La grande course de Flanagan

 La grande course de Flanagan, Tom McNAB, Editions J'ai Lu


"C'est toujours le rythme qui tue, jamais la distance", Doc page 191.

Alors que l'Amérique s'effondre sous la crise de 1929, Charles C. Flanagan décide d'organiser une course à pied de 5063km à travers le pays qui réunit 2000 coureurs venus de soixante pays. Un pari qui semble fou mené par un homme tout aussi fou que ce Flanagan.

Flanagan : personnage désinhibé que se lance dans des projets où rien ne l'arrête : ni l'argent, ni l'avis des gens, ni la politique, un rêveur humaniste qui va jusqu'au bout de ce qui lui semble juste et bouscule les moeurs puritaines dans la vision de vie novatrice expansive qui lui appartient.



La grande course de Flanagan, c'est suivre l'organisation logistique, sociologique et tous les intérêts politiques (politique étatique, politique et hiérarchie sportives) derrière cette course hors du commun qui traverse les paysages et les saisons dans une époque bouleversée par la crise, bercée par la philosophie pseudo-sportive de De Coubertin (je me ferais flagellée par les pros olympiens en disant cela mais qu'importe).

C'est aussi vivre cette course en immersion dans un groupe de coureurs éclectiques constitué d'un vieux coureur expérimenté, de jeunes qui ont quitté leurs conditions de vie (d'ouvriers, de mineurs, de chômeurs, de voyous), d'une jeune femme qui bouscule l'accès au sport pour toutes ses comparses, d'un aristocrate qui prendra plaisir à transpirer avec des gens dont il ne soupçonnait même pas l'existence.

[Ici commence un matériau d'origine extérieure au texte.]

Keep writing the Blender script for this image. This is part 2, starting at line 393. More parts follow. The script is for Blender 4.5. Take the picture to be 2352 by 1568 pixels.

La grande course de Flanagan peut se lire selon plusieurs plans. Chacun y trouvera celui qui lui convient. Au début, j'ai aimé la sociologie qui en découlait, j'ai détesté Flanagan le voyant comme un exploitant des coureurs dans l'intérêt de se faire mousser et d'en tirer des recettes conséquentes. 
Et puis au fil du livre, j'y ai découvert les intérêts politiques autour du sport, et un Flanagan qui s'est battu pour qu'on reconnaisse ces femmes et ces hommes qui courent comme des athlètes et non comme des phénomènes de foire contrairement à la manière dont tous les bien-pensants les considéraient (uniquement parce que ces athlètes n'ont pas été choisis par ces bien-pensants comme c'est le cas pour les Jeux Olympiques).

Billet d'humeur : Cet ouvrage a ravivé chez moi ce pour quoi je m'investis en tant que chargée de développement associatif dans le domaine du sport et ce qui m'exaspère le plus : l'hyperhiérarchisation du sport et son instrumentalisation par des politiques qui ne connaissent rien aux humains qui font le sport. Ce qui était vrai en 1929, l'est toujours presque 100 ans plus tard...

Extrait :
Flanagan s'adressant à Tofler, membre de l'AAU (l'équivalent du Comité International Olympique), pages 534-535 :

"Permettez-moi de vous dire quelque chose parce que j'ai toujours voulu rencontrer un type de votre espèce face à face. Les gens comme vous n'aiment pas le sport ; vous aimez les comités, les réceptions, rencontrer le baron de Coubertin, serrer la main du président, faire l'important. Vous n'avez pas fait grand chose de votre vie, mais à l'AAU vous vous apercevez tout à coup que vous pouvez dire aux grands athlètes du monde où ils doivent aller et ce qu'ils doivent faire. Vous vous imaginez détenir un droit divin pour diriger le sport, disposer d'une sorte de monopole. Alors si un parvenu comme moi menace de gâcher vos réjouissances, on le coule ou on l'achète. Vous ne vivez pas dans le sport, vous vivez dessus".